Airpower and Restraint in Small Wars Marine Corps Aviation in the Second Nicaraguan Campaign, 1927-33

Aerospace Power Journal, Fall, 2001 by Dr. Wray R. Johnson

The 1935 edition was written by Maj Harold Utley, who had commanded marines in Eastern Nicaragua, as well as other marines experienced in small wars. The work was informed by the research of US Army officers and foreign experts in colonial warfare--including Colonel Callwell of the British army. [42] The 1940 edition was an encyclopedic work with over 400 pages of text comprising detailed treatments regarding organization, tactics, intelligence, propaganda, and a host of other topics, including the care and feeding of pack animals. But its treatment of revolutionary guerrilla warfare was groundbreaking and remarkably prescient regarding the nature of emerging revolutionary warfare: "After a study has been made of the people who will oppose the intervention, the strategical plan is evolved.... Strategy should attempt to gain psychological ascendancy over the outlaw or insurgent element prior to hostilities. [The] political mission ... dictates the military strategy of small wars." [43] This statement is quite remarkable in that this was the first time that US military doctrine placed the political mission ahead of military requirements. It also illustrates the extent to which the Marine Corps recognized the "new" guerrilla threat, including the realization that "the motive in small wars is not material destruction; [it] is usually a project dealing with the social, economic, and political development of the people." [44]

The authors of the Small Wars Manual gave special consideration to the underlying socioeconomic and political grievances that gave rise to insurgency and thus defined the theory of victory in such situations as relying upon an accurate assessment of the root causes of internal rebellion. For example, "the application of purely military measures may not, by itself restore peace and orderly government because the fundamental causes of the condition of unrest may be economic, political, or social." Consequently, "the solution of such problems being basically a political adjustment, the military measures to be applied must be of secondary importance and should be applied only to such an extent as to permit the continuation of peaceful corrective measures." [45] Given the primacy of the nonmilitary dimension, it is not surprising that the Marine Corps would acquiesce to the need for restraint--including the application of airpower. If the operational objective is to detach popular support from the guerrillas and reattach it to the central government, deliberately bombing civilians from the air is counterproductive.

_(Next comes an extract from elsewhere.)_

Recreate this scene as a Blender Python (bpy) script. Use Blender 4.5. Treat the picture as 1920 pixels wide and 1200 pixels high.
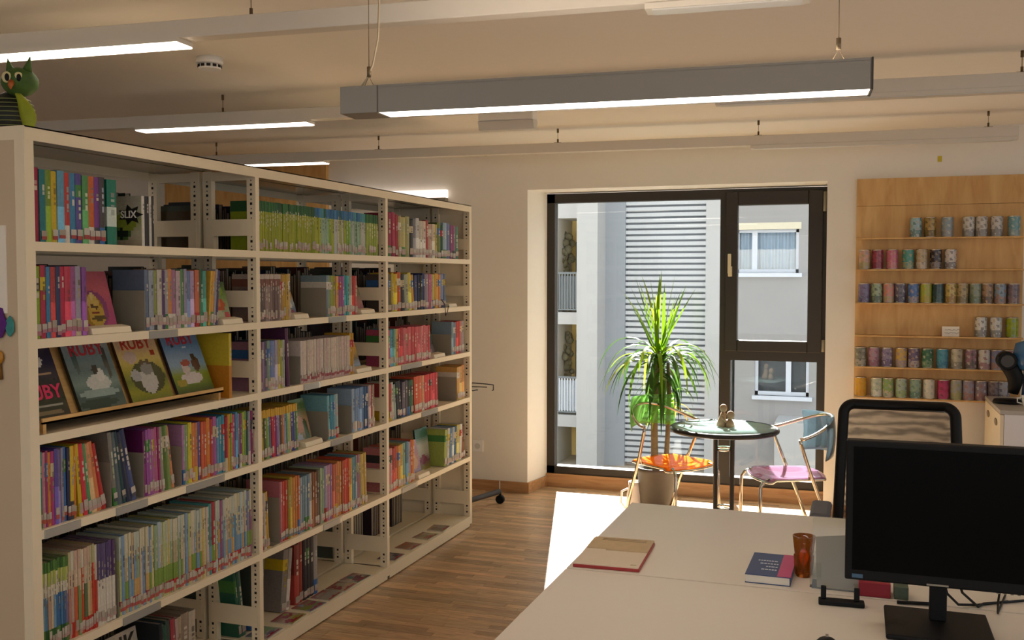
import bpy, math, random
from mathutils import Vector, Matrix
S = bpy.context.scene
for o in list(bpy.data.objects): bpy.data.objects.remove(o)
COL = S.collection
# ---------------------------------------------------------------- camera
F_PX, PITCH, YAW, CAM = 1864.2, 0.0444, 0.3357, Vector((0, 0, 1.55))
FW = Vector((-math.sin(YAW)*math.cos(PITCH), math.cos(YAW)*math.cos(PITCH), -math.sin(PITCH)))
RT = Vector((math.cos(YAW), math.sin(YAW), 0)); UP = RT.cross(FW)
cd = bpy.data.cameras.new('camera'); cam = bpy.data.objects.new('camera', cd); COL.objects.link(cam)
cd.sensor_width = 36; cd.lens = 36*F_PX/1920; cd.clip_end = 300
cam.matrix_world = Matrix(((RT.x, UP.x, -FW.x, CAM.x), (RT.y, UP.y, -FW.y, CAM.y), (RT.z, UP.z, -FW.z, CAM.z), (0, 0, 0, 1)))
S.camera = cam
# ---------------------------------------------------------------- light and exposure
S.view_settings.view_transform = 'Standard'; S.view_settings.look = 'None'
S.view_settings.gamma = 1; S.view_settings.use_curve_mapping = False
S.view_settings.exposure = 1.8
SKY, SUN, TUBE = 0.34, 11.5, 2.8
w = bpy.data.worlds.new('sky'); S.world = w; w.use_nodes = True
bg = w.node_tree.nodes['Background']; bg.inputs[0].default_value = (0.90, 0.95, 1.0, 1); bg.inputs[1].default_value = SKY
sl = bpy.data.lights.new('sun', 'SUN'); sl.energy = SUN; sl.angle = 0.009; sl.color = (1.0, 0.97, 0.92)
so = bpy.data.objects.new('sun', sl); COL.objects.link(so); so.location = (-6, 25, 20)
EL = math.radians(38); hx, hy = 0.265, -0.964
sd = Vector((hx*math.cos(EL), hy*math.cos(EL), -math.sin(EL)))
so.rotation_euler = sd.to_track_quat('-Z', 'Y').to_euler()
# ---------------------------------------------------------------- helpers
def ray(px, py): return FW + RT*((px-960)/F_PX) + UP*((600-py)/F_PX)
def at(px, py, **k):                        # the point of a real plane that a pixel of the photograph shows
    (a, v), = k.items(); i = 'xyz'.index(a); d = ray(px, py); return CAM + d*((v-CAM[i])/d[i])
def lin(c):
    if isinstance(c, str): c = tuple(int(c[i:i+2], 16)/255 for i in (1, 3, 5))
    return tuple((v/12.92 if v <= .04045 else ((v+.055)/1.055)**2.4) for v in c[:3])
def mixc(a, b, t): return tuple(x*(1-t)+y*t for x, y in zip(a, b))
MATS = {}
def mat(name, col, rough=.55, metal=0, var=.06, scale=18, bump=0, spec=.5, trans=0, alpha=1, emit=None, coat=0, stretch=None):
    if name in MATS: return MATS[name]
    m = bpy.data.materials.new(name); m.use_nodes = True; nt = m.node_tree; N = nt.nodes; L = nt.links
    b = N['Principled BSDF']; c = lin(col)
    b.inputs['Roughness'].default_value = rough; b.inputs['Metallic'].default_value = metal
    b.inputs['Specular IOR Level'].default_value = spec
    b.inputs['Transmission Weight'].default_value = trans; b.inputs['Alpha'].default_value = alpha
    b.inputs['Coat Weight'].default_value = coat
    b.inputs['Base Color'].default_value = (*c, 1)
    if var or bump:
        tc = N.new('ShaderNodeTexCoord'); mp = N.new('ShaderNodeMapping'); no = N.new('ShaderNodeTexNoise')
        no.inputs['Scale'].default_value = scale; no.inputs['Detail'].default_value = 4
        if stretch: mp.inputs['Scale'].default_value = stretch
        L.new(tc.outputs['Object'], mp.inputs[0]); L.new(mp.outputs[0], no.inputs['Vector'])
        r = N.new('ShaderNodeMix'); r.data_type = 'RGBA'
        r.inputs['A'].default_value = (*[max(0, v*(1-var)) for v in c], 1); r.inputs['B'].default_value = (*[min(1, v*(1+var)) for v in c], 1)
        L.new(no.outputs['Fac'], r.inputs['Factor']); L.new(r.outputs['Result'], b.inputs['Base Color'])
        if bump:
            bm = N.new('ShaderNodeBump'); bm.inputs['Strength'].default_value = bump; bm.inputs['Distance'].default_value = .004
            L.new(no.outputs['Fac'], bm.inputs['Height']); L.new(bm.outputs[0], b.inputs['Normal'])
    if emit:
        b.inputs['Emission Color'].default_value = (*lin(emit[0]), 1); b.inputs['Emission Strength'].default_value = emit[1]
    MATS[name] = m; return m
def wood(name, c1, c2, rough=.45, scale=6, stretch=(1, 12, 12), attr=False):
    m = bpy.data.materials.new(name); m.use_nodes = True; nt = m.node_tree; N = nt.nodes; L = nt.links; b = N['Principled BSDF']
    b.inputs['Roughness'].default_value = rough
    tc = N.new('ShaderNodeTexCoord'); mp = N.new('ShaderNodeMapping'); mp.inputs['Scale'].default_value = stretch
    no = N.new('ShaderNodeTexNoise'); no.inputs['Scale'].default_value = scale; no.inputs['Detail'].default_value = 6; no.inputs['Distortion'].default_value = .6
    cr = N.new('ShaderNodeValToRGB'); cr.color_ramp.elements[0].position = .3; cr.color_ramp.elements[1].position = .72
    cr.color_ramp.elements[0].color = (*lin(c1), 1); cr.color_ramp.elements[1].color = (*lin(c2), 1)
    L.new(tc.outputs['Object'], mp.inputs[0]); L.new(mp.outputs[0], no.inputs['Vector']); L.new(no.outputs['Fac'], cr.inputs[0])
    out = cr.outputs[0]
    if attr:
        a = N.new('ShaderNodeAttribute'); a.attribute_name = 'Col'; x = N.new('ShaderNodeMix'); x.data_type = 'RGBA'; x.blend_type = 'MULTIPLY'
        x.inputs['Factor'].default_value = 1; L.new(out, x.inputs['A']); L.new(a.outputs['Color'], x.inputs['B']); out = x.outputs['Result']
    L.new(out, b.inputs['Base Color']); MATS[name] = m; return m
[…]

In contrast to the service's recognition of the political dimension of small wars, the British, French, and other European powers of the same period continued to regard small wars as exclusively a military problem. Indigenous peoples were regarded as "inferior races" who understood only the sword and fire. [46] Resistance was to be smashed. European officers failed to discern and appreciate the manner in which ideologies borne out of Marxism, nationalism, Islam, and so forth, served to focus discontent and unify native peoples in a social, political, and military organization capable of resisting the regular armies of Europe. One must remember that the period encompassing the Marine Corps experience in Nicaragua (1910-33) and the British air-control experience between the world wars gave rise to such revolutionary figures as Mao Tse-tung, Ho Chi Minh, and Emiliano Zapata, among others. The corps appears to have understood the emergent political nature of small wars in the twentieth century, including the need for restraint in the application of airpower, better than their European counterparts.